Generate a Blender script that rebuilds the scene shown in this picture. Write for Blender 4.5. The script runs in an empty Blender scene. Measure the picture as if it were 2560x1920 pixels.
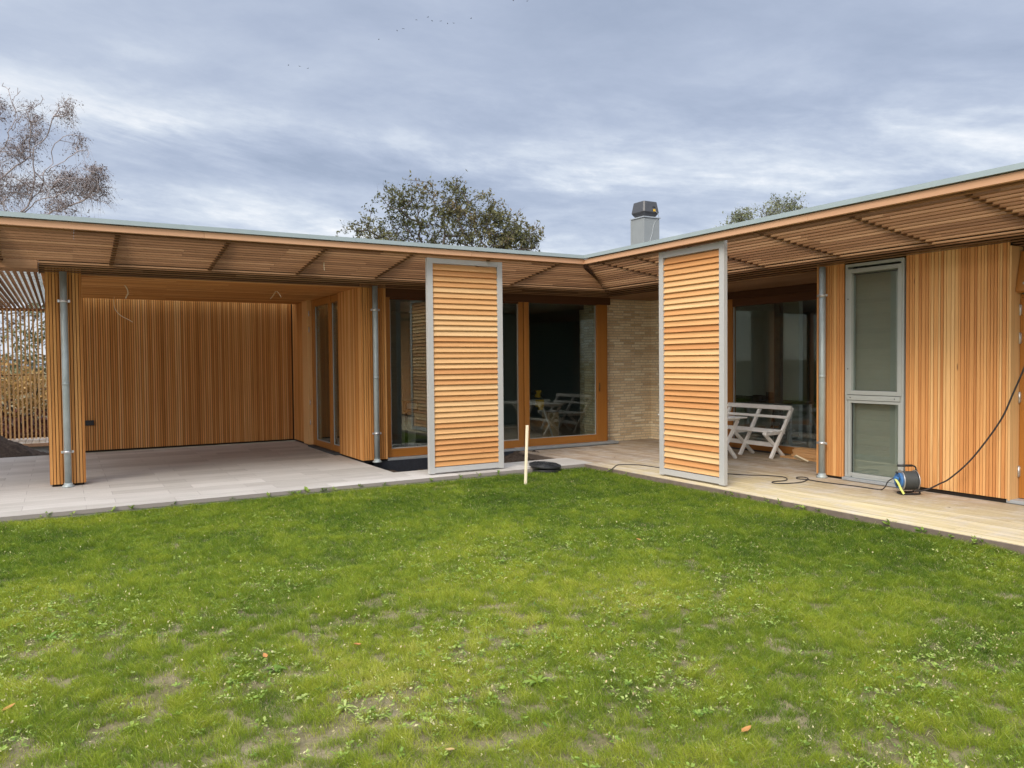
import bpy, math, random
import numpy as np
from mathutils import Matrix, Vector
R = math.radians
random.seed(7)
rng = np.random.default_rng(11)
sc = bpy.context.scene
COL = sc.collection

# ------------------------------------------------------------------ camera
CAM = np.array([-6.7957, -9.4432, 1.55]); YAW, PIT, ROL, FPX = 1.0417095, .0290847, .0090691, 1924.2
_fw = np.array([math.cos(YAW) * math.cos(PIT), math.sin(YAW) * math.cos(PIT), -math.sin(PIT)])
_r0 = np.array([math.sin(YAW), -math.cos(YAW), 0.0]); _u0 = np.cross(_r0, _fw)
_r = math.cos(ROL) * _r0 - math.sin(ROL) * _u0
_u = math.sin(ROL) * _r0 + math.cos(ROL) * _u0
cd = bpy.data.cameras.new('camera'); cam = bpy.data.objects.new('camera', cd); COL.objects.link(cam)
cd.sensor_fit = 'HORIZONTAL'; cd.sensor_width = 36.0; cd.lens = FPX / 2560 * 36
cd.clip_start = .05; cd.clip_end = 3000
m = Matrix.Identity(4)
for i in range(3):
    m[i][0] = _r[i]; m[i][1] = _u[i]; m[i][2] = -_fw[i]; m[i][3] = CAM[i]
cam.matrix_world = m
sc.camera = cam

# ------------------------------------------------------------------ light
SUN_EL, SUN_AZ = 38.0, 214.0           # azimuth of the sun, degrees counter-clockwise from +X
sv = Vector((math.cos(R(SUN_EL)) * math.cos(R(SUN_AZ)), math.cos(R(SUN_EL)) * math.sin(R(SUN_AZ)), math.sin(R(SUN_EL))))
sd = bpy.data.lights.new('sun', 'SUN'); sun = bpy.data.objects.new('sun', sd); COL.objects.link(sun)
sd.energy = 1.5; sd.angle = R(22); sd.color = (1.0, .90, .76)
sun.rotation_euler = sv.to_track_quat('Z', 'Y').to_euler(); sun.location = (0, 0, 30)
sc.view_settings.view_transform = 'Standard'; sc.view_settings.look = 'None'
sc.view_settings.exposure = 0.62; sc.view_settings.gamma = 1
sc.render.engine = 'CYCLES'
cy = sc.cycles
cy.use_denoising = True
cy.max_bounces = 10; cy.diffuse_bounces = 5; cy.glossy_bounces = 4; cy.transmission_bounces = 6; cy.transparent_max_bounces = 12
cy.sample_clamp_indirect = 8.0
try: cy.denoiser = 'OPENIMAGEDENOISE'
except Exception: pass


class NT:
    """tiny node helper"""
    def __init__(s, tree): s.t = tree; s.t.nodes.clear()
    def n(s, typ, ins=None, **kw):
        nd = s.t.nodes.new(typ)
        for k, v in kw.items(): setattr(nd, k, v)
        if ins:
            for k, v in ins.items():
                if hasattr(v, 'node'): s.t.links.new(v, nd.inputs[k])
                else: nd.inputs[k].default_value = v
        return nd
    def math(s, op, a, b=0.0, clamp=False):
        return s.n('ShaderNodeMath', {0: a, 1: b}, operation=op, use_clamp=clamp).outputs[0]
    def ramp(s, fac, stops, interp='LINEAR'):
        nd = s.n('ShaderNodeValToRGB', {0: fac}); cr = nd.color_ramp; cr.interpolation = interp
        while len(cr.elements) < len(stops): cr.elements.new(.5)
        for e, (p, c) in zip(cr.elements, stops):
            e.position = p; e.color = (c[0], c[1], c[2], 1) if not isinstance(c, (int, float)) else (c, c, c, 1)
        return nd.outputs[0]
    def mix(s, fac, a, b, blend='MIX'):
        nd = s.n('ShaderNodeMix', data_type='RGBA', blend_type=blend)
        for i, v in ((0, fac), (6, a), (7, b)):
            if hasattr(v, 'node'): s.t.links.new(v, nd.inputs[i])
            elif i == 0: nd.inputs[0].default_value = v
            else: nd.inputs[i].default_value = (v[0], v[1], v[2], 1)
        return nd.outputs[2]


# world: nishita sky seen through broken layered cloud
w = bpy.data.worlds.new('World'); sc.world = w; w.use_nodes = True
N = NT(w.node_tree)
sky = N.n('ShaderNodeTexSky', sky_type='NISHITA', sun_disc=False, sun_elevation=R(SUN_EL), sun_rotation=R(90 - SUN_AZ))
tc = N.n('ShaderNodeTexCoord').outputs['Generated']
rot = N.n('ShaderNodeVectorRotate', {'Vector': tc, 'Angle': R(90) - YAW}, rotation_type='Z_AXIS').outputs[0]
sp = N.n('ShaderNodeSeparateXYZ', {0: rot})
zx, zy, zz = sp.outputs
zc = N.math('ADD', N.math('MAXIMUM', zz, 0.0), .14)
px_ = N.math('DIVIDE', zx, zc); py_ = N.math('DIVIDE', zy, zc)
pl = N.n('ShaderNodeCombineXYZ', {0: px_, 1: py_, 2: 0.0}).outputs[0]
tilt = N.n('ShaderNodeVectorRotate', {'Vector': pl, 'Angle': R(-14)}, rotation_type='Z_AXIS').outputs[0]
m1 = N.n('ShaderNodeMapping', {'Vector': tilt, 'Scale': (.55, .85, 1), 'Location': (5.1, 2.4, 0)}).outputs[0]
n1 = N.n('ShaderNodeTexNoise', {'Vector': m1, 'Scale': 1.0, 'Detail': 10.0, 'Roughness': .55, 'Distortion': .25}).outputs[0]
m2 = N.n('ShaderNodeMapping', {'Vector': tilt, 'Scale': (1.7, 2.2, 1), 'Location': (7.1, 4.2, 0)}).outputs[0]
n2 = N.n('ShaderNodeTexNoise', {'Vector': m2, 'Scale': 1.3, 'Detail': 8.0, 'Roughness': .6, 'Distortion': .3}).outputs[0]
az_ = N.math('ARCTAN2', zx, zy)
bd = N.n('ShaderNodeCombineXYZ', {0: N.math('MULTIPLY', az_, 2.1), 1: N.math('ADD', N.math('MULTIPLY', zz, 11.0), N.math('MULTIPLY', az_, 1.3)), 2: 3.7}).outputs[0]
n3 = N.n('ShaderNodeTexNoise', {'Vector': bd, 'Scale': 1.15, 'Detail': 9.0, 'Roughness': .62, 'Distortion': .35}).outputs[0]
lowm = N.n('ShaderNodeMapRange', {0: zz, 1: .37, 2: .25, 3: 0.0, 4: 1.0}, interpolation_type='SMOOTHSTEP').outputs[0]
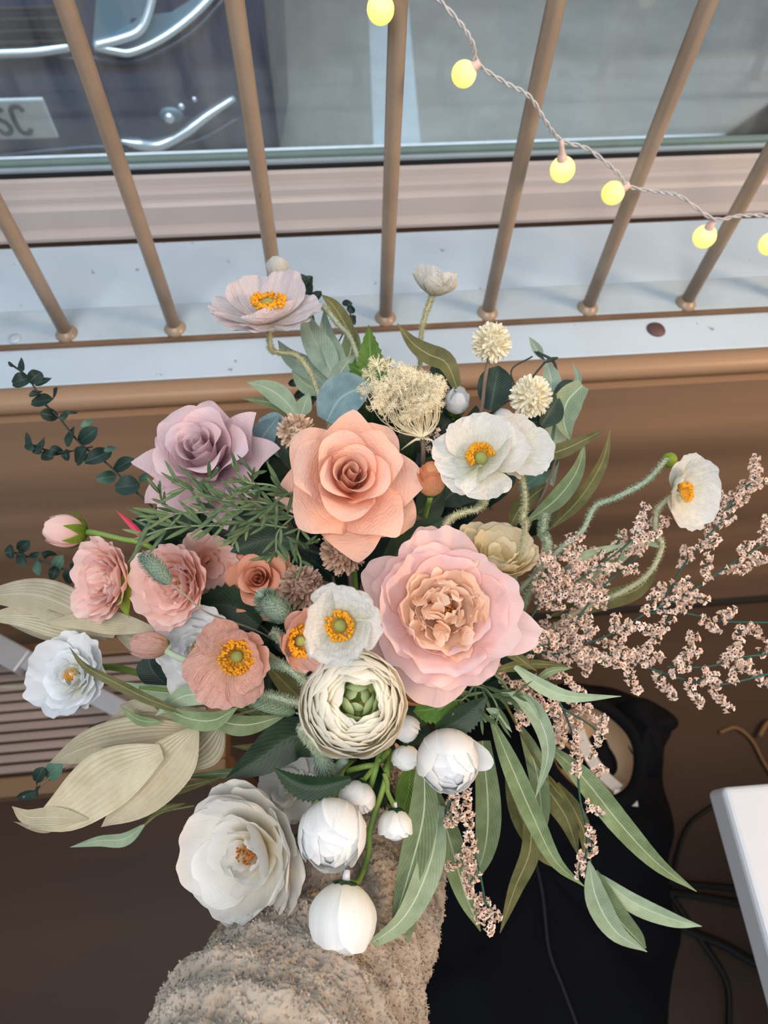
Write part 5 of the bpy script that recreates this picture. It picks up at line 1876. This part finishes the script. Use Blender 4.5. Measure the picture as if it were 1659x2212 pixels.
# # # # # # #
- [WRITTEN PROBLEM]: Only the lines from the start of the entries above to the line containing "sc.camera = cam" are to be given again, exactly and with both ends included; pictures are excluded.

- [WRITTEN RESPONSE]:
Generate a Blender script that rebuilds the scene shown in this picture. Write for Blender 4.5. The script runs in an empty Blender scene. Measure the picture as if it were 2560x1920 pixels.
import bpy, math, random
import numpy as np
from mathutils import Matrix, Vector
R = math.radians
random.seed(7)
rng = np.random.default_rng(11)
sc = bpy.context.scene
COL = sc.collection

# ------------------------------------------------------------------ camera
CAM = np.array([-6.7957, -9.4432, 1.55]); YAW, PIT, ROL, FPX = 1.0417095, .0290847, .0090691, 1924.2
_fw = np.array([math.cos(YAW) * math.cos(PIT), math.sin(YAW) * math.cos(PIT), -math.sin(PIT)])
_r0 = np.array([math.sin(YAW), -math.cos(YAW), 0.0]); _u0 = np.cross(_r0, _fw)
_r = math.cos(ROL) * _r0 - math.sin(ROL) * _u0
_u = math.sin(ROL) * _r0 + math.cos(ROL) * _u0
cd = bpy.data.cameras.new('camera'); cam = bpy.data.objects.new('camera', cd); COL.objects.link(cam)
cd.sensor_fit = 'HORIZONTAL'; cd.sensor_width = 36.0; cd.lens = FPX / 2560 * 36
cd.clip_start = .05; cd.clip_end = 3000
m = Matrix.Identity(4)
for i in range(3):
    m[i][0] = _r[i]; m[i][1] = _u[i]; m[i][2] = -_fw[i]; m[i][3] = CAM[i]
cam.matrix_world = m
sc.camera = cam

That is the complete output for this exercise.